What should someone thinking about buying a Murphy bed keep in mind?

Emily: Measure your space to make sure the Murphy bed fits when folded down, and you can walk all the way around it. You bought a Murphy bed so you could fold it up and fold it down. Make sure you can do both easily, and on your own. Think about your bedding. Again, you’ll want to make sure that the Murphy bed is easy to use, and bulkier coverlets might prevent the mattress from fitting into the frame. Consider a quilt over a comforter. And most pillows, duvets, and blankets will have to be stored somewhere else when the bed is up. (I use a big drawer next to my bed for storage.) Bonus: it’s really easy to clean under your bed.

Also: I would recommend hiring a professional to install or assemble your Murphy bed.
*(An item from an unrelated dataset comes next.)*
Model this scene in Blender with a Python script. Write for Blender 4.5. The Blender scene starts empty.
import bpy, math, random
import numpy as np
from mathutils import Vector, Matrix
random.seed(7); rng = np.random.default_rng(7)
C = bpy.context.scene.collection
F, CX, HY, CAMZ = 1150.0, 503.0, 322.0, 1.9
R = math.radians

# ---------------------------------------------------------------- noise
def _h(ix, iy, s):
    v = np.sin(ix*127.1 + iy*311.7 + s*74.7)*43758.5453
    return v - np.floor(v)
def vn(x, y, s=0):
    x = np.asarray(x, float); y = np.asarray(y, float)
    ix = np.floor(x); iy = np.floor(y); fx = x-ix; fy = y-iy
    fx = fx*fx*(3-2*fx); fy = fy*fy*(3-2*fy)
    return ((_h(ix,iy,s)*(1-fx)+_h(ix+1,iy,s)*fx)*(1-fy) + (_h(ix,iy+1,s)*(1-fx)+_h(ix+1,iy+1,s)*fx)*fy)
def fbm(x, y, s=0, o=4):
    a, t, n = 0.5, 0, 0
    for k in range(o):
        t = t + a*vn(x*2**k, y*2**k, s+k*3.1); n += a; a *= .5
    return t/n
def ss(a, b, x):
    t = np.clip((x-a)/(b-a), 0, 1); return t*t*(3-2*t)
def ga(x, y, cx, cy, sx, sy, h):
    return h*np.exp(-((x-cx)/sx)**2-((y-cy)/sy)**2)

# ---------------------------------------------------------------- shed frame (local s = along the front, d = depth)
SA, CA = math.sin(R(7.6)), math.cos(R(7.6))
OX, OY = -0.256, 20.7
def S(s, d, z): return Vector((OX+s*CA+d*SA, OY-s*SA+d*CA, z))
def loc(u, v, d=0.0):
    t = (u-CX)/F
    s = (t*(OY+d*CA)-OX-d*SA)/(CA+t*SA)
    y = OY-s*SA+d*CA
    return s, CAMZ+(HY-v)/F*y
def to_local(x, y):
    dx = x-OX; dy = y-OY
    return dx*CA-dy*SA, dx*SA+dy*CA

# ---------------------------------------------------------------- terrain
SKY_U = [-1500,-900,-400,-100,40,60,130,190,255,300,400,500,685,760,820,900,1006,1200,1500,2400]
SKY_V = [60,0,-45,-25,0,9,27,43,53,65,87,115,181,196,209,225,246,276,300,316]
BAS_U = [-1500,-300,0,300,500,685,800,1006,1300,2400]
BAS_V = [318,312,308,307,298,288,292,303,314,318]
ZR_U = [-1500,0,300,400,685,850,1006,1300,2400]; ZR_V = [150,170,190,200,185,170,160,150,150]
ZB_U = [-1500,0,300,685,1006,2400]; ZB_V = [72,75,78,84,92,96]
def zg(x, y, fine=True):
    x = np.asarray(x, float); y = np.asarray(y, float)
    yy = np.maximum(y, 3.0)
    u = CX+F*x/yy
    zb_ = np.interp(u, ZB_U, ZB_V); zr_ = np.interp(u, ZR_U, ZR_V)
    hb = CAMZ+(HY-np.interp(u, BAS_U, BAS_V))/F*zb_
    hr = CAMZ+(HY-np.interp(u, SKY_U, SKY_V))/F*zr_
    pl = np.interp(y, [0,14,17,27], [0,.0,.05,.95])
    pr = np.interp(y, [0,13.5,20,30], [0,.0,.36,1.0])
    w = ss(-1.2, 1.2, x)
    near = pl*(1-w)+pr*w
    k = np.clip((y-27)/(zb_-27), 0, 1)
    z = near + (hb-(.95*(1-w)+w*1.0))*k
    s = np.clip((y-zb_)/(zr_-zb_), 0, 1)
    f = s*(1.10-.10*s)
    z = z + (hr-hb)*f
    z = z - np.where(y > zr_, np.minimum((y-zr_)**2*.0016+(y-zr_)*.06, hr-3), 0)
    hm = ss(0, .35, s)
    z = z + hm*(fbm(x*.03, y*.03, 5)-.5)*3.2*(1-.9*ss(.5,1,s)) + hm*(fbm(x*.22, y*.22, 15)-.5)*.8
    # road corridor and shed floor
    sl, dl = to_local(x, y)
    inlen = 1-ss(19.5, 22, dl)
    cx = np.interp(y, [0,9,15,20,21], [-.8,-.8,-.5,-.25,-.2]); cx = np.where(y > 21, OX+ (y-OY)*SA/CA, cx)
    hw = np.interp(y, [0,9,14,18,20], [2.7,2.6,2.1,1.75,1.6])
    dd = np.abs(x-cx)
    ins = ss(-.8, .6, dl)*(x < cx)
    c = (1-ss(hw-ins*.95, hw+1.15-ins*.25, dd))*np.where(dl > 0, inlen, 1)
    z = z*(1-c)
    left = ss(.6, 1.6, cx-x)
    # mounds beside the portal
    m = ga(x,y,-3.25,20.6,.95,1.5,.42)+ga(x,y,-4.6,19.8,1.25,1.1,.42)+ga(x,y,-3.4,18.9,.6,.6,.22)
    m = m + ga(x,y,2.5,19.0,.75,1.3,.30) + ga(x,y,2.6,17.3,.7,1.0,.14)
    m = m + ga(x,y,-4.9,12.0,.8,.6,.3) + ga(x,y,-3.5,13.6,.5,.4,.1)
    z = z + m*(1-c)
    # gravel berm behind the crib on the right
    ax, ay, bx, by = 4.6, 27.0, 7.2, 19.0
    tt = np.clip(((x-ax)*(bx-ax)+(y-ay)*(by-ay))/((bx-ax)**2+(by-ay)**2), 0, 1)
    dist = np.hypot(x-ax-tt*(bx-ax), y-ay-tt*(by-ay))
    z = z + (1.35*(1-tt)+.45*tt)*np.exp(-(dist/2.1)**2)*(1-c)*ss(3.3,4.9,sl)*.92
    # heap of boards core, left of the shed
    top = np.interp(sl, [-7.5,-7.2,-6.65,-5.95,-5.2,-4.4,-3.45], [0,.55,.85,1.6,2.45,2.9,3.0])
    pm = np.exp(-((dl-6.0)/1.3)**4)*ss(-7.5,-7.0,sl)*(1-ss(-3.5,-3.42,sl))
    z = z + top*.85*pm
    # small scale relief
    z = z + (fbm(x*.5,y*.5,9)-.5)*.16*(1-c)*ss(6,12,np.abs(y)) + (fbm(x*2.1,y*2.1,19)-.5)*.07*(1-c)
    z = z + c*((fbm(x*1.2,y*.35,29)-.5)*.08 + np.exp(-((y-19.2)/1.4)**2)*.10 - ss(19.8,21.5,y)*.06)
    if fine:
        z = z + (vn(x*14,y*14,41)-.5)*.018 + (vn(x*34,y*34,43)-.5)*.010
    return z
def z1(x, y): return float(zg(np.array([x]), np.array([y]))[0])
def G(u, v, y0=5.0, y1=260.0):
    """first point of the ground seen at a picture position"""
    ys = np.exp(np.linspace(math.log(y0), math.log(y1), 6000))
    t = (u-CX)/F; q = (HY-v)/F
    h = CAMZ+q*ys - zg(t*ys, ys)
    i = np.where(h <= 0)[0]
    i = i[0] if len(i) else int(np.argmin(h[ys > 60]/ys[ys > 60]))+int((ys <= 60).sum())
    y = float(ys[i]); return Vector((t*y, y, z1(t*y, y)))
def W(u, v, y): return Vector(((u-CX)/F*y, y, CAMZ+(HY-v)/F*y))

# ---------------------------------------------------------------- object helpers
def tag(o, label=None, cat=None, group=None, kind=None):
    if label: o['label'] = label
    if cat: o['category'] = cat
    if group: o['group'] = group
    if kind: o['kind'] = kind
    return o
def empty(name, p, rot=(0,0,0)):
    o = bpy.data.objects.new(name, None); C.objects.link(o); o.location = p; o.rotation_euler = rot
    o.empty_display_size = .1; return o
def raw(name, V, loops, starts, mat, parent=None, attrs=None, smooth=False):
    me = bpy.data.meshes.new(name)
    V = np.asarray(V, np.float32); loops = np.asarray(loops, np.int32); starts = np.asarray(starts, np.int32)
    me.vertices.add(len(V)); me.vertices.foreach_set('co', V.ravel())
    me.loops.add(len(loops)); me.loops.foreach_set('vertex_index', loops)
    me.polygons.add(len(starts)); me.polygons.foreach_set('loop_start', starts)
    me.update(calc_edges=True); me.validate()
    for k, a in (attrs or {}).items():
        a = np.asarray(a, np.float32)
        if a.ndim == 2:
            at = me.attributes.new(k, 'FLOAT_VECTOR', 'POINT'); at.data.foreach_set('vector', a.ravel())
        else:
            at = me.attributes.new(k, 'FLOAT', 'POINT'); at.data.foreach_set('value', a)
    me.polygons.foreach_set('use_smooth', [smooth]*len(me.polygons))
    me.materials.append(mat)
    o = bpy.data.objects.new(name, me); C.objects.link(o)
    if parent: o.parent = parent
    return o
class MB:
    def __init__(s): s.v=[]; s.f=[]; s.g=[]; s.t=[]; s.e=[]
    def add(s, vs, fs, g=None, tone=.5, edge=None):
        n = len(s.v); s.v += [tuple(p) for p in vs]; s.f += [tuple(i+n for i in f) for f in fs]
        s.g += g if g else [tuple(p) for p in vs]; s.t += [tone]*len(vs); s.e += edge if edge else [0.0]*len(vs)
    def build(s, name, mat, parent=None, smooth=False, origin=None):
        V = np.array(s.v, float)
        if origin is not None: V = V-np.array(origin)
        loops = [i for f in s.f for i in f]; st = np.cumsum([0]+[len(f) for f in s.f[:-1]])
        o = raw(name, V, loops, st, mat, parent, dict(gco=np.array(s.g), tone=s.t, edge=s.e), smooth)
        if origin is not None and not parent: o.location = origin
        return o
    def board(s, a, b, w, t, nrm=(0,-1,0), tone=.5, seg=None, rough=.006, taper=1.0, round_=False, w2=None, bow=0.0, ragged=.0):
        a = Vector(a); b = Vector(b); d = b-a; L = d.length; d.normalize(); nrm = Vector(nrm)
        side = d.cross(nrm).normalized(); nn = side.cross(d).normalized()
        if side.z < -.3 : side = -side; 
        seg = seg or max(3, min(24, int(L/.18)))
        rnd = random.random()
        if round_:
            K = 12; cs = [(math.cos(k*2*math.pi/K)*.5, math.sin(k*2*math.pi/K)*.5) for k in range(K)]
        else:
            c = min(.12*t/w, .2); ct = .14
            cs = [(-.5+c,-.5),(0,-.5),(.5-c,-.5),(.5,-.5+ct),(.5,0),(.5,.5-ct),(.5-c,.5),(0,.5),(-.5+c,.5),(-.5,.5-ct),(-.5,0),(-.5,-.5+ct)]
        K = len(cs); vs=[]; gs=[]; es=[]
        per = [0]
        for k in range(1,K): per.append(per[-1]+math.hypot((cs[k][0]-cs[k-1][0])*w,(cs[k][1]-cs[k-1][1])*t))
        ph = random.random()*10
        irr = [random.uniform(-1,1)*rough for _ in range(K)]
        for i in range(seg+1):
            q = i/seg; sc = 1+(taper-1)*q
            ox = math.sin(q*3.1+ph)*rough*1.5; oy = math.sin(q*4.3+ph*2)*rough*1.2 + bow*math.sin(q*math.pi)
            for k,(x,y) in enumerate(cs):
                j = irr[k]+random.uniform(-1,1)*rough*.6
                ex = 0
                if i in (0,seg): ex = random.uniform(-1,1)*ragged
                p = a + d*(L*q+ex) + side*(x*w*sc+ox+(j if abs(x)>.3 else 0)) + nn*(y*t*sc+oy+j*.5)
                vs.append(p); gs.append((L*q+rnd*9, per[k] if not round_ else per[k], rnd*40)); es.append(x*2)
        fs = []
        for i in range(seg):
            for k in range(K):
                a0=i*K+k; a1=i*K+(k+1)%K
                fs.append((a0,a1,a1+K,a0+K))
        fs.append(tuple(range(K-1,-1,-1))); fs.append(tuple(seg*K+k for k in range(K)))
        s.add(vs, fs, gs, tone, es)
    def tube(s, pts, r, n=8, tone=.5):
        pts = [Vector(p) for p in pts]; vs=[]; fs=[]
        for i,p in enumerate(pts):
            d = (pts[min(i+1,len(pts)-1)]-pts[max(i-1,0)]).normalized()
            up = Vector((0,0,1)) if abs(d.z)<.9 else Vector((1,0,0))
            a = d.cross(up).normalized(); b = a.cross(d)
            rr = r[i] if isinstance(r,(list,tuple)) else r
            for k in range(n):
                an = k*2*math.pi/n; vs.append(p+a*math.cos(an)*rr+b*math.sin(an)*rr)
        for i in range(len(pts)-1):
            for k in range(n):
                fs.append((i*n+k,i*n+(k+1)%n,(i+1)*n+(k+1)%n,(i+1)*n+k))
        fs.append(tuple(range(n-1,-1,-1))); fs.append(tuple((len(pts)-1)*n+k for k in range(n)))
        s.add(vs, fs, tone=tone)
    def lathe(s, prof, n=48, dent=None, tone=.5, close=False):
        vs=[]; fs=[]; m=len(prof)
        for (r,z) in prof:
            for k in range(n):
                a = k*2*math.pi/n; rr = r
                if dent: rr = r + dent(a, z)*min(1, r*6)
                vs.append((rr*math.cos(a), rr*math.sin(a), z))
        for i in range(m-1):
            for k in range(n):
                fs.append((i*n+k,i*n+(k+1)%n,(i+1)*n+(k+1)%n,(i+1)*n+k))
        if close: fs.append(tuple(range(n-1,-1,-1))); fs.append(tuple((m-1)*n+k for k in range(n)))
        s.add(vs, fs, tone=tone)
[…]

Daniel: There are lots of styles of Murphy beds out there so take a little time and shop around. I went to a Murphy bed showroom in Manhattan and they wanted to charge me over $2000 for a model with a cheap foam mattress. By sourcing a frame and just buying a mattress of my choosing (no box spring needed) I was able to save over $1200.

Alison: Keep in mind the amount of time you spend in your bedroom when you aren’t sleeping. If like us, it isn’t a lot and all you are really missing is that chair you pile your clothes on, then the switch to a Murphy bed will be an easy one. Also do your measurements first and make sure you have at least 1 foot around the perimeter of the bed (ideally more). I would also recommend budgeting for a professional install. It’s a big piece of furniture and took two experienced mill workers to install ours.

Thank you Emily, Daniel and Alison!!